Syeyong Kim’s research draws another conclusion. Her research attempted to measure overall happiness of people living in diaspora. She does this through a study of her own, which found; “cultural divides influence, directly or indirectly, the quality of life” (Kim 311). Her research analyzed measures of overall life satisfaction and happiness of those who have versus those who have not experienced cultural activities such as food, art, movies, and music of their own culture. She then goes on to say how “[Asian Americans] who had more frequent and more diverse cultural experiences and spent more money for them showed more life satisfaction and happiness than those with fewer, less diverse experiences” (Kim 310). It is interesting that Kim discusses economic status in her research, as Wang fails to ever bring this point up in his paper. Kim’s conclusion is that in order to be more satisfied with life, Asian Americans must improve their economic and educational status so they can participate in more American cultural activities.

It appears as if both studies attempt to seek a solution to the struggles of being an Asian American living in diaspora. It also appears that Wang would not agree with Kim’s claims that being connected American culture is better for Asian Americans, as his thesis seems to be the exact opposite. But another finding from Wang’s research seems to validate Kim’s claim, “Short length of stay in the US and low acculturation have been shown to be associated with increased domestic violence among Asian-American families” (Wang 636). Wang seems to say here that the root of these conflicts at home is lack of involvement in American culture. When looking at it from this point, it seems like the two authors have a similar solution to this problem.

These results may show how those living in diaspora have even more difficulty getting used to a new culture if they belong to a lower economic class, as many diaspora members do. But another possible solution Wang brings up is to attempt to change values and beliefs many Asian Americans share. One such belief that he believes is making acculturation more difficult is “Avoidance of actions or disclosures that might bring shame on the family unit is strongly felt in most of Asian-American subcultures” (Wang 637). He believes strict cultural norms like this are what is holding Asian Americans back from smoothly assimilating to America’s culture. Kim discusses education and improvement of economic status as solutions, but never brings up changing cultural norms. She would most likely agree with this suggestion, as anything to get Asian American’s assimilated easier is a good suggestion from her point of view.
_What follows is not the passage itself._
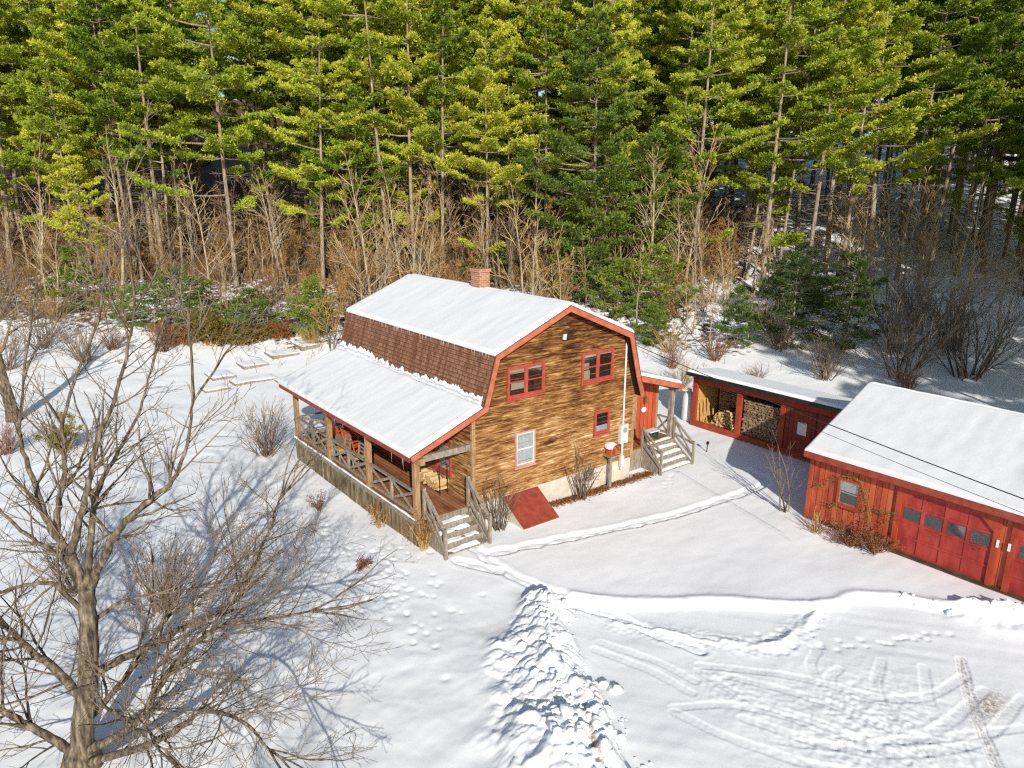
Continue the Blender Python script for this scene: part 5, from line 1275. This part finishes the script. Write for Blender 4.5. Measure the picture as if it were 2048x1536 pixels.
# --- bare trees that can be told apart
for x, y, k, s, rz, lab in [(-2.5, 42.4, 0, 1.05, 2.9, 'tall pale leafless tree leaning left, above the left garden hedge'), (8.6, 37.4, 1, 1.05, .6, 'forked pale leafless tree left of the white roof'), (18.7, 36.2, 2, .62, .2, 'slim leafless tree rising just above the roof ridge'),
        (22.2, 27.6, 3, 1.25, 1.0, 'leafless clump of pale upright stems behind the chimney'), (35.2, 19.5, 3, 1.1, 2.4, 'leafless reddish clump of curved stems right of the dense pines'), (31.8, 4.8, 5, 1.0, .2, 'thin leafless tree in the shade at the right above the garage'),
        (28.8, 11.6, 5, .8, 1.8, 'thin pale leafless tree behind the woodshed roof'), (25.2, 10.1, 4, .9, 1.2, 'slender golden leafless sapling left behind the woodshed'),
        (38.5, 3.6, 2, .85, 2.2, 'tall thin leafless tree near the right edge in the shade')]:
    place(bares[k], used, (x, y, hz(x, y)-.1), rz, s, lab, 'tree', 'bare trees at the edge of the wood')
rg = random.Random(91); nb_ = 0
while nb_ < 12:
    s = rg.uniform(7, 19); tt = rg.uniform(-48, 30); x = .66*(s+21)+.75*tt; y = .75*(s+21)-.66*tt; v = view_x(x, y, hz(x, y)+4)
    if not 20 < v < 1500 or (x+12)**2+(y+17.5)**2 < 47**2: continue
    nb_ += 1; place(bares[(0, 2, 3, 0, 2)[nb_ % 5]], used, (x, y, hz(x, y)-.1), rg.uniform(0, 6.28), rg.uniform(.7, 1.15), 'pale leafless tree at the edge of the pines, %s of the photo' % zone(v), 'tree', 'pale leafless trees, '+zone(v))
place(bares[2], used, (5.6, 57.0, hz(5.6, 57)-.1), 1.2, 1.75, 'tall grey bare tree standing in the gap of sky at the upper left', 'tree')
# fat trunk of the left edge tree
lt = thing('tree_trunk', (-10.75, 22.2, 0), 'thick grey trunk at the left edge of the photo', 'tree')
MB().tube([(-10.75, 22.2, -.2), (-10.8, 22.25, .6), (-10.95, 22.2, 2.2), (-11.05, 22.3, 4.2), (-11.3, 22.3, 6)], [.42, .27, .23, .20, .17], 10).build('trunk', M['bark_grey'], lt, True)
_l = MB(); _t = MB(); rg = random.Random(8); cfg2 = dict(seg=.5, jit=.16, up=.05, rmin=.009, split=.02, dens=[0, 2.6, 1.7, 1.3], t0=.15, ang=(.3, .9), ratio=(.35, .62))
for k in range(7):
    az = rg.uniform(2.2, 4.4) if k % 3 else rg.uniform(-.6, .6); twigs([_l, _t], Vector((-11.02-.13*(k > 2)-.1*(k > 4), 22.27, 3.0+.42*k)), Vector((math.cos(az), math.sin(az), rg.uniform(.5, 1.3))), rg.uniform(2, 3.4), .09, 2, rg, cfg2)
_l.v += _t.v; _l.f += [f+_l.n for f in _t.f]; _l.build('crown', M['twig_grey'], lt)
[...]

Although both authors conducted different studies and gathered different data, their conclusions turn out to be quite similar. The message would be for Asian American youth to participate in American culture, but at different levels. Kim believes that they should spend as much money and time as possible on cultural experiences like food, music, art, and theater. Wang, on the other hand, states that although it may lead to conflicts with their parents, the youth should participate in American culture, but should also not forget where they came from. Both authors warn that if the youth does not do this, it will have negative consequences on the quality of their lives. These studies also could apply to people of all ethnicities, and there is definitely no risk in trying to become more involved in one’s culture and history.